Problem statement
Exactly the lines from the one with "Generate a Blender" through the one with "PI = math.pi", inclusive, are to be repeated, and the pictures are not.

>>>

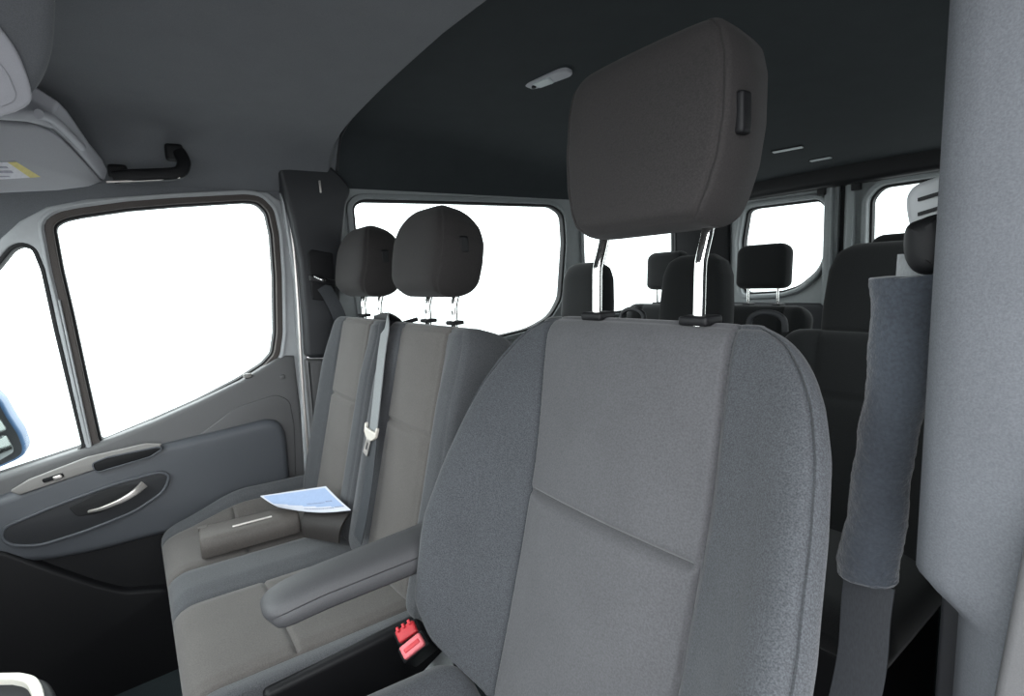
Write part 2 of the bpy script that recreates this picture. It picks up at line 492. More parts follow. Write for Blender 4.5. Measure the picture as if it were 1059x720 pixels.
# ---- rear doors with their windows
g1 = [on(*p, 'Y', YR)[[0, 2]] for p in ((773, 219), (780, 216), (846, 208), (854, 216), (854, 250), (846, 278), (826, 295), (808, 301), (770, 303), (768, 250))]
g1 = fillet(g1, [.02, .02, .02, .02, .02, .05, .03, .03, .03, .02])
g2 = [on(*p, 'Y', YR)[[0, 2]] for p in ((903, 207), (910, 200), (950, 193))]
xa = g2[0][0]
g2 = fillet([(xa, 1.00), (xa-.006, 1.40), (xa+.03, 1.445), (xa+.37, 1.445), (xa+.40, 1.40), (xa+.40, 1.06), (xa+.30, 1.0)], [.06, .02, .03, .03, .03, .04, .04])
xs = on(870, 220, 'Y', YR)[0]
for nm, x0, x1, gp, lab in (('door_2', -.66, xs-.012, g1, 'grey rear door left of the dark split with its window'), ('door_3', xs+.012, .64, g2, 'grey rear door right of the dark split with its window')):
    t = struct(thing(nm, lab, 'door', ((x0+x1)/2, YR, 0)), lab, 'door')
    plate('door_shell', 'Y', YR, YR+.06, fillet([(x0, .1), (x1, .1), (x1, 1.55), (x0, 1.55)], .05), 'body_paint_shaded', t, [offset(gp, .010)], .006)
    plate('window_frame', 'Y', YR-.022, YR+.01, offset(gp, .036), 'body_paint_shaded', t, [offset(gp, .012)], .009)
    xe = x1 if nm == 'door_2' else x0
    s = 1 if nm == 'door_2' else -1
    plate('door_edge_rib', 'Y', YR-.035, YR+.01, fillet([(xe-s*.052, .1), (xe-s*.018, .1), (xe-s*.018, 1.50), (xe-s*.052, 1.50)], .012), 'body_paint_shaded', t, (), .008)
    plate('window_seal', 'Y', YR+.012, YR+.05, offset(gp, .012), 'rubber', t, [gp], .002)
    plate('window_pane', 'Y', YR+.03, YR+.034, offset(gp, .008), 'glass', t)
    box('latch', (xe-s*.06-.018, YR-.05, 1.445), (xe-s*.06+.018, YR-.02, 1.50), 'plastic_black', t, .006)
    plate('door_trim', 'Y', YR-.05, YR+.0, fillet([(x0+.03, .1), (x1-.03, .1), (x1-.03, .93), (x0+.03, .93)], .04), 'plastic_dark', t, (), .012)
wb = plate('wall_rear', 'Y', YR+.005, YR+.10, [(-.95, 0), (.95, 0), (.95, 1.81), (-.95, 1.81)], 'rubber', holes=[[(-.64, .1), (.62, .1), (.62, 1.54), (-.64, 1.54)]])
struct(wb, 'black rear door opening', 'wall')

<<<
>>>

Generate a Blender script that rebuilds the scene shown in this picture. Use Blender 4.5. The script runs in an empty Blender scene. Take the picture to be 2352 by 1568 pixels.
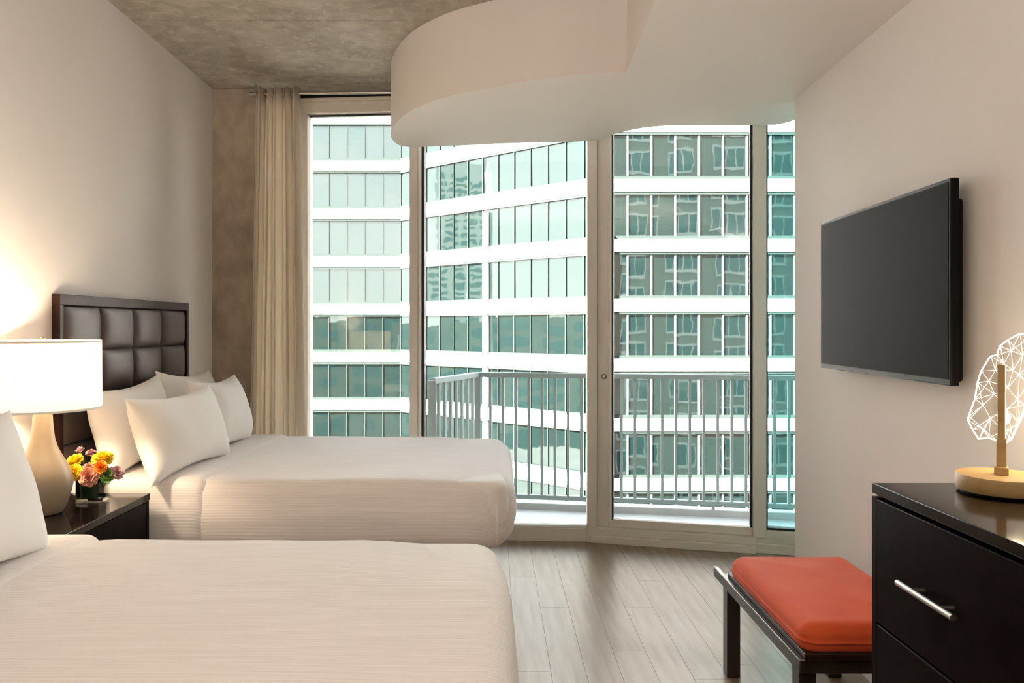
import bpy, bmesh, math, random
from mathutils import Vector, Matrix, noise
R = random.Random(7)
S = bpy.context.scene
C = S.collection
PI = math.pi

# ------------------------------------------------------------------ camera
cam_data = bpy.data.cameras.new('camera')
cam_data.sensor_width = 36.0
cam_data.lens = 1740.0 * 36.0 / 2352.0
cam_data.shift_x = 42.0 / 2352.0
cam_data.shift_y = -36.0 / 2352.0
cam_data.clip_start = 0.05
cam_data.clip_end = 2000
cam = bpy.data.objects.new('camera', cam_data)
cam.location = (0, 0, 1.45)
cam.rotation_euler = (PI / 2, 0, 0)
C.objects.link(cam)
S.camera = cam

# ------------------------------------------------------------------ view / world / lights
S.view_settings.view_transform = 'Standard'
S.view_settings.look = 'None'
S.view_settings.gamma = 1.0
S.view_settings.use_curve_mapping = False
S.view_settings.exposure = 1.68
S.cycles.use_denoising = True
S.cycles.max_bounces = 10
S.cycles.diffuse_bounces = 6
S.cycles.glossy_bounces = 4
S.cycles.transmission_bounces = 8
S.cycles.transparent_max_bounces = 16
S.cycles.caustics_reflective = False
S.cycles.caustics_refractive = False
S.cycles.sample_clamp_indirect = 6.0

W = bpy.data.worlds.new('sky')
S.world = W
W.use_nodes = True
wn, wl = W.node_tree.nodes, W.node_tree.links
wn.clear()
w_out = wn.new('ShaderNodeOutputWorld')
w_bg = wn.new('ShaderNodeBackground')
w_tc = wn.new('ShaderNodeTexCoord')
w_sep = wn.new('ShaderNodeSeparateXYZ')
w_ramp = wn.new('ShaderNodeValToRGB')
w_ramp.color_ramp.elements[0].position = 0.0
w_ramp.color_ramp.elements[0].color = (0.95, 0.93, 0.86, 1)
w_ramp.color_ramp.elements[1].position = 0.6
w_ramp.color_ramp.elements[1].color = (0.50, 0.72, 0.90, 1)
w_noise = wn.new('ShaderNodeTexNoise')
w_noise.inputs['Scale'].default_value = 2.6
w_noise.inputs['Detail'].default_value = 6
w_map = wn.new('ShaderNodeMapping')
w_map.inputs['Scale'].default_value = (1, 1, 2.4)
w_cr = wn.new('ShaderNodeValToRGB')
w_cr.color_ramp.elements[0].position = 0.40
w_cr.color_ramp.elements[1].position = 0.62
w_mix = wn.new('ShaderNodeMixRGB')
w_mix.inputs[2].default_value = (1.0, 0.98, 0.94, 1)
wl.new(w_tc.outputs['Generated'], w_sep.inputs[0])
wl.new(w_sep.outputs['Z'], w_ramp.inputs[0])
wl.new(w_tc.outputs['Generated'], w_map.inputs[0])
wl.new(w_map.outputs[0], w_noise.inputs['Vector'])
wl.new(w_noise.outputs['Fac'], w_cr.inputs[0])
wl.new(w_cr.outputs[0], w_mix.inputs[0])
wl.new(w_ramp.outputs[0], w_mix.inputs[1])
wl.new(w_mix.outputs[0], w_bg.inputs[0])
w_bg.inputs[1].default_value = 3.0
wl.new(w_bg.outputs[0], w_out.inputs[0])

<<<

Reply
Generate a Blender script that rebuilds the scene shown in this picture. Use Blender 4.5. The script runs in an empty Blender scene. Take the picture to be 2352 by 1568 pixels.
import bpy, bmesh, math, random
from mathutils import Vector, Matrix, noise
R = random.Random(7)
S = bpy.context.scene
C = S.collection
PI = math.pi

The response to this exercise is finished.